31 October - 13 December 2002 London
Overview

Timothy Taylor Gallery is pleased to present the first UK exhibition of Canadian artist Marcel Dzama, known for his distinctive page-sized line-drawings of mythical creatures involved in bizarre situations. For this exhibition ‘Drawings for Dante’, Dzama is inspired by Dante Alighieri’s ‘Inferno’.
 
I didn't intend to make a series of drawings for Dante, but I guess it just happened because I was reading it at the time.  I didn't think it was influencing me until someone else pointed out that my drawings were getting a lot darker.  Suddenly there were many decapitated bodies and a grotesque imagery that was not there before.  I guess something about the Inferno left an indelible impression on me that became Drawings for Dante.
 
Seen individually Dzama’s small and delicate drawings, hand-tinted with watercolour and root-beer, have an eccentric aesthetic sensibility.
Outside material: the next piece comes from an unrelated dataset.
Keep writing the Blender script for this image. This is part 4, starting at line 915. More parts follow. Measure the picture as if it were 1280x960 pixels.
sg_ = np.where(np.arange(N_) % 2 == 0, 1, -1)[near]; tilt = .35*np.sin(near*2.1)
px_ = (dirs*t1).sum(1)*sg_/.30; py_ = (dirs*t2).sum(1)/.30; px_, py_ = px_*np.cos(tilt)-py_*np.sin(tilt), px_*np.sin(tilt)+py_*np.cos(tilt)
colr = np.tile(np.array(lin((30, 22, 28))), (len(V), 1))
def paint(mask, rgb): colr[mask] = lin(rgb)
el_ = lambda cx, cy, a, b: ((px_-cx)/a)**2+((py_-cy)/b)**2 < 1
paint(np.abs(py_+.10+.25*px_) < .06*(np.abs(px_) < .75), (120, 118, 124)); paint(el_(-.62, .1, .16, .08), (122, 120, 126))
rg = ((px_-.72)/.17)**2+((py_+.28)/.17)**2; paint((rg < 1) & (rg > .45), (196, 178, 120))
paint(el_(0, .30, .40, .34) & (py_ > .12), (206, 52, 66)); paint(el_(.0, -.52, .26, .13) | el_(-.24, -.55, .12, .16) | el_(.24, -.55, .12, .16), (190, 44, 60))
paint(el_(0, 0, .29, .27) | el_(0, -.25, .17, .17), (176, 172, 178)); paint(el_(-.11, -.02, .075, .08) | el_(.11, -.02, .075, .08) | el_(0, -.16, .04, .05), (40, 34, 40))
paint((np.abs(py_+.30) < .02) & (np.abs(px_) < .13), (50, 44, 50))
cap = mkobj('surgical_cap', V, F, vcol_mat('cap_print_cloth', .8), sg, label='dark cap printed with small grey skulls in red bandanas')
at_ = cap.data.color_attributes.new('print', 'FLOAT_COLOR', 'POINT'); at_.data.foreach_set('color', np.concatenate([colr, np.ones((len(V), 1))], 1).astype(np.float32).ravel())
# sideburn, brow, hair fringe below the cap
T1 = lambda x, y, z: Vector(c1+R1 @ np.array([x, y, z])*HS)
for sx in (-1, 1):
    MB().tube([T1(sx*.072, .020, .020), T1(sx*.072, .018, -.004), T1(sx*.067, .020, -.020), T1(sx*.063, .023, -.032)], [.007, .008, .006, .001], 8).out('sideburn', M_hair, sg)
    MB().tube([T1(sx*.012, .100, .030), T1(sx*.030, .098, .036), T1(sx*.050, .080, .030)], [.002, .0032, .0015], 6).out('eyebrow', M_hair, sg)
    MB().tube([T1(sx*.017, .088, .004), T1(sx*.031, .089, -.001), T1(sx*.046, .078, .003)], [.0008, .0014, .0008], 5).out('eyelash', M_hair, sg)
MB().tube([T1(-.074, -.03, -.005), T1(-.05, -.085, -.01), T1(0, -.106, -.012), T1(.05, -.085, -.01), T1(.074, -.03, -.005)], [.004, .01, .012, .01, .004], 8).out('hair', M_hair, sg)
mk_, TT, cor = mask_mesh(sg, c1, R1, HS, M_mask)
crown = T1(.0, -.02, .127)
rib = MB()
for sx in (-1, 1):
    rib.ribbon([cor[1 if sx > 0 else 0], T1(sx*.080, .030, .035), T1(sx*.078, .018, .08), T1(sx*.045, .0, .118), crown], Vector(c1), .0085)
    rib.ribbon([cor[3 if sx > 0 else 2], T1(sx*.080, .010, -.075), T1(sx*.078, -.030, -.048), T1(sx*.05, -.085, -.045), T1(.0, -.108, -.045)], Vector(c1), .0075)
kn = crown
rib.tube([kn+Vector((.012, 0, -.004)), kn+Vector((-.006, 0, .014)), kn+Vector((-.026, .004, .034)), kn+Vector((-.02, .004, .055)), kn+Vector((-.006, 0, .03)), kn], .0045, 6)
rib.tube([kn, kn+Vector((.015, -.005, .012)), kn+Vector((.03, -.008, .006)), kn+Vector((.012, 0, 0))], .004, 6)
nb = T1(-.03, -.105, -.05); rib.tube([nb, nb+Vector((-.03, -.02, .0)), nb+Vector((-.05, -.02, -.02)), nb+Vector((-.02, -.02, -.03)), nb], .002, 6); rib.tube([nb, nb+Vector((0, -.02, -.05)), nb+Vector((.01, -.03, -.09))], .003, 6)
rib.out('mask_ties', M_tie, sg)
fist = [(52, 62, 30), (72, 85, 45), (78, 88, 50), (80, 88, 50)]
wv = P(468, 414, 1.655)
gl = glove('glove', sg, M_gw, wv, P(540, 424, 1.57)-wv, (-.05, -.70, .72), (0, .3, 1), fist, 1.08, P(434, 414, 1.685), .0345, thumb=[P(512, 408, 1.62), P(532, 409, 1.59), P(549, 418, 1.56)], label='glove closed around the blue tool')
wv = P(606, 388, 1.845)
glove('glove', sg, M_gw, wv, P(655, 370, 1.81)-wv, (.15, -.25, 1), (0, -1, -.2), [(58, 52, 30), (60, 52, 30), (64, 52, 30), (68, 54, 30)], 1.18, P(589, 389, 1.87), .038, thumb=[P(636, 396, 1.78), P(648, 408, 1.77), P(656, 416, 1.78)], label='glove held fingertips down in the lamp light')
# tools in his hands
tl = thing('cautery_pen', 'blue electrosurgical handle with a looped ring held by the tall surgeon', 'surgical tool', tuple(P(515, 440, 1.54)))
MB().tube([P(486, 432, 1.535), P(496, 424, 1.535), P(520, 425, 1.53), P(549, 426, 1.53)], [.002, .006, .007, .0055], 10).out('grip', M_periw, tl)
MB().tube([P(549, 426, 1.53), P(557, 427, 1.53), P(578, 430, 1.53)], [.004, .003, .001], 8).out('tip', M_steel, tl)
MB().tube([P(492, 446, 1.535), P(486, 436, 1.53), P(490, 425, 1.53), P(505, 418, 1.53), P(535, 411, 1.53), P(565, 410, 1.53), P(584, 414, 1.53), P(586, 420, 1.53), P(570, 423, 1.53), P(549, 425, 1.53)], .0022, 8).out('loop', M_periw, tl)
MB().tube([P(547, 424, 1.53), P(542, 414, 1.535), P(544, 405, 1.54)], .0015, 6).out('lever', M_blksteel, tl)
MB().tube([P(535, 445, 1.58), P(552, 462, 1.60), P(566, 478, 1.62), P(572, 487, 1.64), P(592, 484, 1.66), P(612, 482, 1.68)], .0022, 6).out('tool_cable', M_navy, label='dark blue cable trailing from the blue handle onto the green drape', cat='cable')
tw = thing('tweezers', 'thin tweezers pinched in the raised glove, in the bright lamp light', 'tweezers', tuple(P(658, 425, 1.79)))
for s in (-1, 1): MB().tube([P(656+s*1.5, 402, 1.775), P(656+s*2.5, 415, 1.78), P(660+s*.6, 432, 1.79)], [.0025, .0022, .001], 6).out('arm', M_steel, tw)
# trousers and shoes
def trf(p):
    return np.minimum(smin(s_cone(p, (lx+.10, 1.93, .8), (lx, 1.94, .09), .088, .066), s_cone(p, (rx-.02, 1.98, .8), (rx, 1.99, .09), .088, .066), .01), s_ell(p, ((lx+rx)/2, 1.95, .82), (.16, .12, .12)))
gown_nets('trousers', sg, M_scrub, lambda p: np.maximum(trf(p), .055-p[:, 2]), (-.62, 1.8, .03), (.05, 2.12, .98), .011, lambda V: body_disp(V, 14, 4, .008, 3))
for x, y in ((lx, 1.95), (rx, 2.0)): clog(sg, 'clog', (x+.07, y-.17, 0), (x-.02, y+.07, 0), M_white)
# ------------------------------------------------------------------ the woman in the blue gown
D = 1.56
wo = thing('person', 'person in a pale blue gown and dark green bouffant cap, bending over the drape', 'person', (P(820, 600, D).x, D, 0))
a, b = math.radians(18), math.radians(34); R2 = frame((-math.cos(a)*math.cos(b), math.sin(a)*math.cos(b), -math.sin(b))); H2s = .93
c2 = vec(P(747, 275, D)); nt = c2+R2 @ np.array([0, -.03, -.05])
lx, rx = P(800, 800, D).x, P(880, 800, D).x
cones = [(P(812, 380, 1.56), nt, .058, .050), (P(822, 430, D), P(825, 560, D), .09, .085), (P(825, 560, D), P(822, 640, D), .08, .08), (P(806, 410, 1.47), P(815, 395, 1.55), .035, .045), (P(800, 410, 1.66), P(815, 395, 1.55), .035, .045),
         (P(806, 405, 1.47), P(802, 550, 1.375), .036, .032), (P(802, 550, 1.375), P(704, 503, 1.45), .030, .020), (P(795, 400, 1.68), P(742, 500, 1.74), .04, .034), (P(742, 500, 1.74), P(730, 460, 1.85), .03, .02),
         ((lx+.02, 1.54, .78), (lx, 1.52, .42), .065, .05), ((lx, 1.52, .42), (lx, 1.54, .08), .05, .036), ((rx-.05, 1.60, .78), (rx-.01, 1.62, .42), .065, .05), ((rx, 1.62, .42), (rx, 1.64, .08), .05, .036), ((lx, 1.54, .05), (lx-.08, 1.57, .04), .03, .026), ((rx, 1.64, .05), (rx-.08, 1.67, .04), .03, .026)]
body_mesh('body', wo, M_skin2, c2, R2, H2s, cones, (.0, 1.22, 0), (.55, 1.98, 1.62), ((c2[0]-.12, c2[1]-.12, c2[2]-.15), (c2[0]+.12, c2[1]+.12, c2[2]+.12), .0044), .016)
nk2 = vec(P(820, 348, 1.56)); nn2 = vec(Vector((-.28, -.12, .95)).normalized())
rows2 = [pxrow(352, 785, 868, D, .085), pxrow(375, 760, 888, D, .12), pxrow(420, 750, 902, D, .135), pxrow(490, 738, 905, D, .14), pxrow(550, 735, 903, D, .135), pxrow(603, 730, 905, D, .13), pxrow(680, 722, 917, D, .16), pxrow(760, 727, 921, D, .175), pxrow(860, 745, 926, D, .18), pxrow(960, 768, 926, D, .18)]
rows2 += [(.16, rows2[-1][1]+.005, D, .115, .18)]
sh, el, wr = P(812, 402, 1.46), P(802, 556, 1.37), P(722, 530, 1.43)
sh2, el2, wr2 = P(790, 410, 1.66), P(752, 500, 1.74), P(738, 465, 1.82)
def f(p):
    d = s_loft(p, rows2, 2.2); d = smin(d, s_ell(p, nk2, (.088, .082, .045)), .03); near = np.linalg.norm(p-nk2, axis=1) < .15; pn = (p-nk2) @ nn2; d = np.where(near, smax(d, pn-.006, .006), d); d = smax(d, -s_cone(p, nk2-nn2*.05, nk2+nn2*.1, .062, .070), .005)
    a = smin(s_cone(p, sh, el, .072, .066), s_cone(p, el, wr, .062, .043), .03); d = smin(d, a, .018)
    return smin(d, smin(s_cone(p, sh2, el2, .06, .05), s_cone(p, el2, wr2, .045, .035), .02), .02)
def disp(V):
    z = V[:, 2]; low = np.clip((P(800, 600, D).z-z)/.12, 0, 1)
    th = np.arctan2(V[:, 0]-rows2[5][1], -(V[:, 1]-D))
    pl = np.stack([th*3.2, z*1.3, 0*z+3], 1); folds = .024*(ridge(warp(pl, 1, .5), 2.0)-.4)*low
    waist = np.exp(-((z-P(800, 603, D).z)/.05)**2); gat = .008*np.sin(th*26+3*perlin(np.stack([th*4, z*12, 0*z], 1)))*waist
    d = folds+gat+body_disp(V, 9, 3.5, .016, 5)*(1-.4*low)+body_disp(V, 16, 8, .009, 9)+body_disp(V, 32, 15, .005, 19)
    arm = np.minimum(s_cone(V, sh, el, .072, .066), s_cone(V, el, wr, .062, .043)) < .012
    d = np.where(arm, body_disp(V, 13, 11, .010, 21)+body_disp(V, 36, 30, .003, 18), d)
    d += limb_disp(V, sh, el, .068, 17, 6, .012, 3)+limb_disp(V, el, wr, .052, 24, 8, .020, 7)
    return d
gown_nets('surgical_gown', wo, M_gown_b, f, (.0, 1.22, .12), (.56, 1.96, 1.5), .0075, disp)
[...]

The compositions of cartoon-ish creatures combine references that are at once intellectually highbrow and reminiscent of retro pop culture from the Roaring Twenties and Fifties. Previous influences have been Werner Herzog’s Nosferatu of 1979, Japanese anime, the Three Bears and the Wizard of Oz.
 
Papering the walls of the gallery with these drawings, the resulting installations are a barrage of disconnected and darkly humourous images linked by their psychological tension. The myriad images create the effect of a multi-channel visual binge. Dzama continues a trajectory in contemporary drawing that could, for example, include Kippenberger’s ‘Hotel Drawings’, and the work of Raymond Pettibon, Mike Kelley, and David Shrigley.
 
Marcel Dzama was born in 1974 in Winnipeg, Canada, where he lives and works. Since graduating in 1997, Dzama has had critically acclaimed solo shows at David Zwirner Gallery, New York, and Richard Heller Gallery in Los Angeles, ArtPace, San Antonio, Texas, Artcore, Toronto, Espacio Minimo, Madrid, Galerie Volker Diehl, Berlin and many others. Dzama is also a member of the collaborative group The Royal Art Lodge, and plays in the alternative country-noise rock band Albatross.
 
Dzama is developing an A-list of Hollywood celebrity collectors, including Jim Carrey, Nicholas Cage, Draw Carey, Ryan Stiles, and best-selling author Dave Eggers (A Heartbreaking Work of Staggering Genius) who, under his own publishing imprint McSweeney’s Books, is publishing an edition of his drawings this year. Eggers has described Dzama’s work as “Two percent wit, ninety-eight percent a fragile, fragiile beauty – a perfect alchemy”.